Poussé par l'entité Eviden d'Atos, le système HPC de dernière génération XH3000 permet de disperser plus de 97 % de la chaleur avec une température d'entrée d'eau de 40 °C (crédit : D.F.)
La quête d'efficience énergétique comme Saint Graal
Du côté de HPE, les évolutions des projets HPC sont également significatifs : « Avec les projets que l'on a aux Etats-Unis avec Frontier qui est rentré dans les rails de l'exascale, on a appris qu'il ne s'agit pas juste de rajouter des CPU et des GPU les uns à côté des autres pour faire une machine qui soit efficace pour la science, le plus efficace possible énergétiquement et efficace pour les gens qui les administrent », nous a indiqué Marc Simon, conseiller technique HPC et IA chez HPE. « On a développé un outillage et de la télémétrie qui assure notre capacité à faire des systèmes de plus en plus complexes ». Le pilotage dynamique prend aussi en charge les contraintes liées aux sources de consommation d'énergie (électricité verte, besoins en refroidissement amenant à consommer plus ou moins d'eau...). « Tous nos appels d'offres intègrent une partie sur l'efficience énergétique, moins dans l'industrie car ils possèdent moins leurs systèmes que les centres de recherche notamment en Allemagne qui sont très exigeants là-dessus », poursuit Marc Simon.

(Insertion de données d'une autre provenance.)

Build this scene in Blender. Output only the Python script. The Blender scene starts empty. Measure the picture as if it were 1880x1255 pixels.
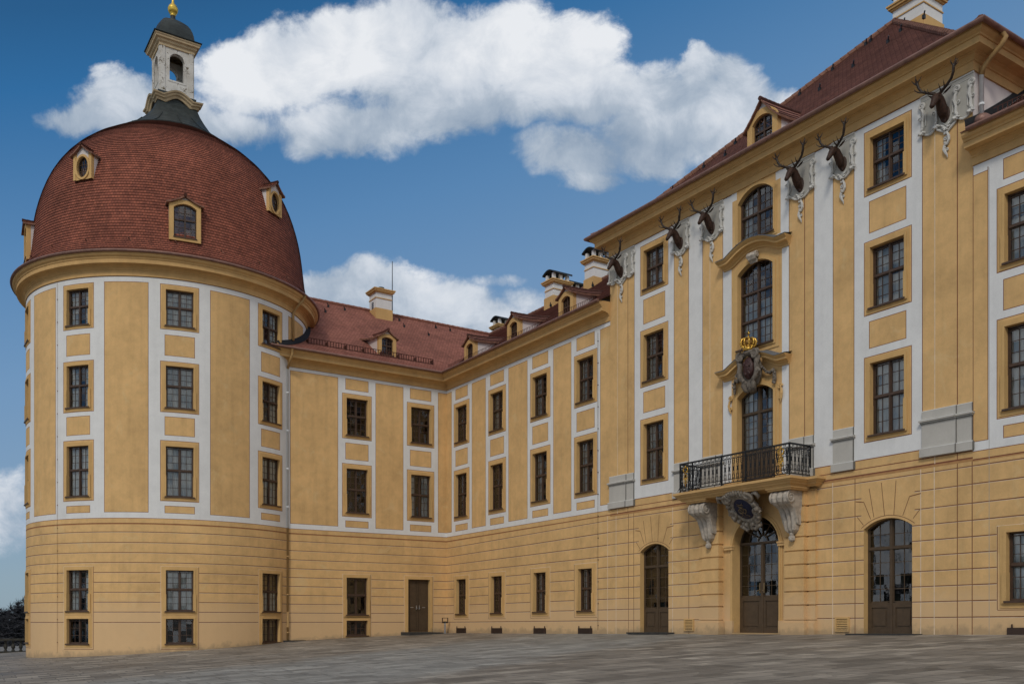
import bpy, bmesh, math, random
from math import sin, cos, tan, pi, radians as rad, sqrt, atan2, hypot, degrees
from mathutils import Vector

random.seed(7)
SC = bpy.context.scene
COL = SC.collection

# ------------------------------------------------------------------ camera
TH = rad(33.383)                       # heading of the camera, clockwise from +Y
cam = bpy.data.cameras.new("camera")
cam.sensor_width = 36.0
cam.lens = 1730.0 / 1880.0 * 36.0
cam.shift_y = (1140.0 - 627.5) / 1880.0
cam.clip_end = 6000.0
camo = bpy.data.objects.new("camera", cam)
COL.objects.link(camo)
camo.location = (0, 0, 0)              # eye level is z = 0, the paving lies about 1.6 m lower
camo.rotation_euler = (pi / 2, 0, -TH)
SC.camera = camo

# ------------------------------------------------------------------ exposure
SC.view_settings.view_transform = 'Standard'
SC.view_settings.look = 'None'
SC.view_settings.gamma = 1.0
SC.view_settings.use_curve_mapping = False
SC.view_settings.exposure = 0.0
SC.cycles.max_bounces = 6
SC.cycles.diffuse_bounces = 3
SC.cycles.glossy_bounces = 3
SC.cycles.transparent_max_bounces = 8

# ------------------------------------------------------------------ sun
sun_dir = Vector((-0.56, -0.50, 0.66)).normalized()      # towards the sun (behind the camera, to the left)
sl = bpy.data.lights.new("sun", 'SUN')
sl.energy = 1.28
sl.angle = rad(11)
sl.color = (1.0, 0.93, 0.82)
so = bpy.data.objects.new("sun", sl)
COL.objects.link(so)
so.rotation_euler = sun_dir.to_track_quat('Z', 'Y').to_euler()


# ------------------------------------------------------------------ node helpers
class NT:
    def __init__(self, tree):
        self.t = tree
        self.n = tree.nodes
        self.l = tree.links

    def node(self, typ, **kw):
        nd = self.n.new(typ)
        for k, v in kw.items():
            setattr(nd, k, v)
        return nd

    def put(self, sock, v):
        if isinstance(v, bpy.types.NodeSocket):
            self.l.new(v, sock)
        elif v is not None:
            sock.default_value = v

    def math(self, op, a, b=None, c=None, clamp=False):
        m = self.node('ShaderNodeMath', operation=op)
        m.use_clamp = clamp
        self.put(m.inputs[0], a)
        if b is not None: self.put(m.inputs[1], b)
        if c is not None: self.put(m.inputs[2], c)
        return m.outputs[0]

    def vmath(self, op, a, b=None):
        m = self.node('ShaderNodeVectorMath', operation=op)
        self.put(m.inputs[0], a)
        if b is not None: self.put(m.inputs[1], b)
        return m

    def noise(self, vec, scale, detail=4, rough=0.55, dist=0.0):
        n = self.node('ShaderNodeTexNoise')
        self.put(n.inputs['Vector'], vec)
        n.inputs['Scale'].default_value = scale
        n.inputs['Detail'].default_value = detail
        n.inputs['Roughness'].default_value = rough
        n.inputs['Distortion'].default_value = dist
        return n.outputs[0]

    def ramp(self, fac, stops, interp='LINEAR'):
        r = self.node('ShaderNodeValToRGB')
        r.color_ramp.interpolation = interp
        els = r.color_ramp.elements
        while len(els) < len(stops): els.new(0.5)
        for e, (p, c) in zip(els, stops):
            e.position = p
            e.color = (c[0], c[1], c[2], 1) if not isinstance(c, (int, float)) else (c, c, c, 1)
        self.put(r.inputs[0], fac)
        return r.outputs[0]

    def mix(self, fac, a, b, blend='MIX'):
        m = self.node('ShaderNodeMix', data_type='RGBA', blend_type=blend)
        self.put(m.inputs[0], fac)
        for s, v in ((m.inputs[6], a), (m.inputs[7], b)):
            if isinstance(v, tuple): v = (v[0], v[1], v[2], 1)
            self.put(s, v)
        return m.outputs[2]

    def mapr(self, v, a, b, c=0.0, d=1.0, smooth=True):
        m = self.node('ShaderNodeMapRange')
        m.interpolation_type = 'SMOOTHSTEP' if smooth else 'LINEAR'
        self.put(m.inputs[0], v)
        for i, x in enumerate((a, b, c, d)): m.inputs[i + 1].default_value = x
        return m.outputs[0]


# ------------------------------------------------------------------ world: Nishita sky with clouds
W = bpy.data.worlds.new("World")
SC.world = W
W.use_nodes = True
wt = NT(W.node_tree)
wt.n.clear()
w_out = wt.node('ShaderNodeOutputWorld')
w_bg = wt.node('ShaderNodeBackground')
wt.l.new(w_bg.outputs[0], w_out.inputs[0])
sky = wt.node('ShaderNodeTexSky')
sky.sky_type = 'NISHITA'
sky.sun_disc = False
sky.sun_elevation = math.asin(sun_dir.z)
sky.sun_rotation = atan2(sun_dir.x, sun_dir.y)
sky.altitude = 200
sky.air_density = 1.0
sky.dust_density = 0.6
sky.ozone_density = 2.5
SKY_STRENGTH = 0.11
tc = wt.node('ShaderNodeTexCoord')
dirv = wt.vmath('NORMALIZE', tc.outputs['Generated']).outputs[0]
sxyz = wt.node('ShaderNodeSeparateXYZ'); wt.l.new(dirv, sxyz.inputs[0])
# the clouds are laid out by compass bearing and height, on a plane facing the castle's corner
fwd = wt.vmath('DOT_PRODUCT', dirv, (sin(TH), cos(TH), 0)).outputs['Value']
rgt = wt.vmath('DOT_PRODUCT', dirv, (cos(TH), -sin(TH), 0)).outputs['Value']
fsafe = wt.math('MAXIMUM', fwd, 0.12)
cu = wt.math('DIVIDE', rgt, fsafe)
cv = wt.math('DIVIDE', sxyz.outputs[2], fsafe)
cuv = wt.node('ShaderNodeCombineXYZ'); wt.put(cuv.inputs[0], cu); wt.put(cuv.inputs[1], cv)
P0 = cuv.outputs[0]
# billow: distort the layout by noise
nz = wt.node('ShaderNodeTexNoise'); nz.inputs['Scale'].default_value = 7.5; nz.inputs['Detail'].default_value = 7
nz.inputs['Roughness'].default_value = 0.6
wt.l.new(P0, nz.inputs['Vector'])
off = wt.vmath('SUBTRACT', nz.outputs['Color'], (0.5, 0.5, 0.5)).outputs[0]
offs = wt.node('ShaderNodeVectorMath', operation='SCALE'); wt.l.new(off, offs.inputs[0]); offs.inputs['Scale'].default_value = 0.085
P1 = wt.vmath('ADD', P0, offs.outputs[0]).outputs[0]
BLOBS = [  # centre x, y and radii in 1/1730 rad steps from the layout's zero
    (690, 95, 165, 95, 1), (560, 105, 120, 85, 1), (455, 140, 110, 70, .95), (800, 125, 160, 95, 1), (960, 105, 140, 95, 1),
    (1065, 75, 75, 62, 1), (850, 205, 150, 56, .95), (640, 225, 170, 52, .95), (430, 235, 90, 40, .8), (225, 185, 100, 60, 1),
    (130, 212, 60, 34, .8), (320, 220, 90, 50, .9), (1090, 175, 130, 75, .95), (1225, 205, 130, 85, 1), (1330, 205, 105, 90, 1),
    (1060, 292, 92, 48, .95), (1175, 262, 120, 62, .95), (1080, 335, 62, 26, .7), (1440, 185, 90, 38, .85), (1285, 130, 45, 38, .85),
    (710, 535, 115, 62, 1), (610, 545, 75, 50, .9), (800, 565, 110, 55, 1), (870, 600, 115, 45, .95), (915, 514, 50, 20, .5),
    (965, 560, 60, 30, .55), (690, 620, 230, 60, 1), (15, 905, 45, 50, .62), (25, 965, 70, 55, .48)]
dens = None
for (bx, by, rx, ry, a) in BLOBS:
    c = ((bx - 940) / 1730.0, (1140 - by) / 1730.0, 0)
    d = wt.vmath('SUBTRACT', P1, c).outputs[0]
    d = wt.vmath('MULTIPLY', d, (1730.0 / (rx * 1.18), 1730.0 / (ry * 1.18), 0)).outputs[0]
    q = wt.vmath('DOT_PRODUCT', d, d).outputs['Value']
    g = wt.math('MULTIPLY_ADD', q, -a, a)
    dens = g if dens is None else wt.math('SMOOTH_MAX', dens, g, 0.18)
fine = wt.noise(P0, 15, 10, 0.66, 0.35)
dens2 = wt.math('MULTIPLY_ADD', wt.math('SUBTRACT', fine, 0.5), 1.45, dens)
frontmask = wt.mapr(fwd, 0.15, 0.35)
lift = wt.ramp(wt.math('MULTIPLY_ADD', wt.math('SUBTRACT', nz.outputs[0], 0.5), 0.05, cv), [(0.0, 0.35), (0.10, 0.3), (0.17, 0.8), (0.29, 0.10), (0.35, 0.55), (0.385, 1.0), (0.44, 0.35), (0.47, 0.55), (0.505, 0.12), (0.545, 0.55), (0.585, 0.95), (0.66, 1.0)])
width = wt.math('MULTIPLY_ADD', lift, -0.28, 0.84)
alpha_f = wt.math('MULTIPLY', wt.mapr(wt.math('DIVIDE', wt.math('ADD', dens2, 0.06), width), 0.0, 1.0), frontmask)
# the rest of the sky: a broken high cover, seen only in the panes and as soft light
gn = wt.noise(dirv, 3.4, 7, 0.62, 0.3)
alpha_b = wt.math('MULTIPLY', wt.mapr(gn, 0.40, 0.58), wt.math('SUBTRACT', 1.0, frontmask))
alpha = wt.math('MAXIMUM', alpha_f, alpha_b)
alpha = wt.math('MULTIPLY', alpha, 0.96)
# cloud light: white crowns, greyer bellies
P2 = wt.vmath('ADD', P0, (0.012, 0.03, 0.0)).outputs[0]
bel = wt.math('MULTIPLY_ADD', wt.math('SUBTRACT', lift, 0.5), 0.20, wt.noise(P2, 4.2, 4, 0.5, 0.6))
shade = wt.math('MULTIPLY_ADD', wt.math('SUBTRACT', fine, 0.5), 0.42, bel)
shade = wt.math('MULTIPLY_ADD', wt.math('SUBTRACT', dens, 0.6), 0.10, shade)
ccol = wt.ramp(shade, [(0.34, (0.27, 0.35, 0.46)), (0.46, (0.42, 0.49, 0.58)), (0.55, (0.62, 0.67, 0.74)), (0.68, (0.84, 0.86, 0.89))])
cback = wt.mix(frontmask, (0.95, 0.94, 0.92), ccol)
cscale = wt.node('ShaderNodeVectorMath', operation='SCALE'); wt.l.new(cback, cscale.inputs[0]); cscale.inputs['Scale'].default_value = 1.0
skyc = wt.node('ShaderNodeVectorMath', operation='SCALE'); wt.l.new(sky.outputs[0], skyc.inputs[0]); skyc.inputs['Scale'].default_value = SKY_STRENGTH
# deep polarised blue high on the left, paler to the right and low down
grad = wt.math('MULTIPLY_ADD', rgt, -0.25, sxyz.outputs[2])
deep = wt.ramp(grad, [(0.0, (0.27, 0.33, 0.40)), (0.16, (0.25, 0.32, 0.41)), (0.333, (0.172, 0.30, 0.48)), (0.43, (0.105, 0.245, 0.455)), (0.55, (0.024, 0.145, 0.35)), (0.60, (0.016, 0.10, 0.245)), (1.0, (0.02, 0.09, 0.22))])
tint = wt.vmath('MULTIPLY', skyc.outputs[0], (0.55, 0.80, 0.95)).outputs[0]
hz = wt.mix(0.8, tint, deep)
wcol = wt.mix(alpha, hz, cscale.outputs[0])
wt.l.new(wcol, w_bg.inputs['Color'])
w_bg.inputs['Strength'].default_value = 1.0
W.cycles.sampling_method = 'MANUAL'
W.cycles.sample_map_resolution = 1024


# ------------------------------------------------------------------ materials
def newmat(name):
    m = bpy.data.materials.new(name)
    m.use_nodes = True
    t = NT(m.node_tree)
    b = t.n.get('Principled BSDF')
    return m, t, b


def setp(b, rough=0.8, spec=0.3, metal=0.0):
    b.inputs['Roughness'].default_value = rough
    b.inputs['Specular IOR Level'].default_value = spec
    b.inputs['Metallic'].default_value = metal


def plain(name, col, rough=0.75, spec=0.3, metal=0.0, var=0.12, scale=6.0, bump=0.0, bscale=40.0):
    m, t, b = newmat(name)
    setp(b, rough, spec, metal)
    g = t.node('ShaderNodeNewGeometry').outputs['Position']
    n = t.noise(g, scale, 5, 0.6)
    lo = tuple(c * (1 - var) for c in col); hi = tuple(min(1, c * (1 + var)) for c in col)
    t.put(b.inputs['Base Color'], t.ramp(n, [(0.3, lo), (0.7, hi)]))
    if bump:
        bn = t.node('ShaderNodeBump'); bn.inputs['Strength'].default_value = bump; bn.inputs['Distance'].default_value = 0.02
        t.put(bn.inputs['Height'], t.noise(g, bscale, 4, 0.6))
        t.l.new(bn.outputs[0], b.inputs['Normal'])
    return m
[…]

Lancé fin 2022 au côté de la gamme Cray EX (très efficace pour couvrir les grands comptes et des grands centres de calcul) la version entrée de gamme EX500 est plus modulaire avec un rack de taille standard répondant à des besoins de quelques centaines de noeuds. Avec une première référence en Europe de l'Est dans l'automotive. « On leur a mis des machines qui peuvent évoluer au fil du temps, ils utilisent notre réseau d'interconnexion Thinkshot faible latence qui est le réseau de Frontier. Ce qui est nouveau c'est de l'avoir dans le monde industriel avec l'ensemble des ISV qui fonctionnent à l'installation », fait savoir Marc Simon. un client qui a aussi choisi l'offre HPC à la demande du fournisseur américain - pas en mode cloud cependant bien que cela fasse partie d'un scenario d'usage possible - fondue dans l'activité HPC et IA Greenlake, en croissance de 22 % sur le trimestre écoulé.
Dans la gamme de serveurs HPC à refroidissement liquide Neptune chez Lenovo, le ThinkSystem SD650-I V3 était sous le feu des projecteurs sur le stand du fournisseur au forum Teratec 2023. (crédit : D.F.)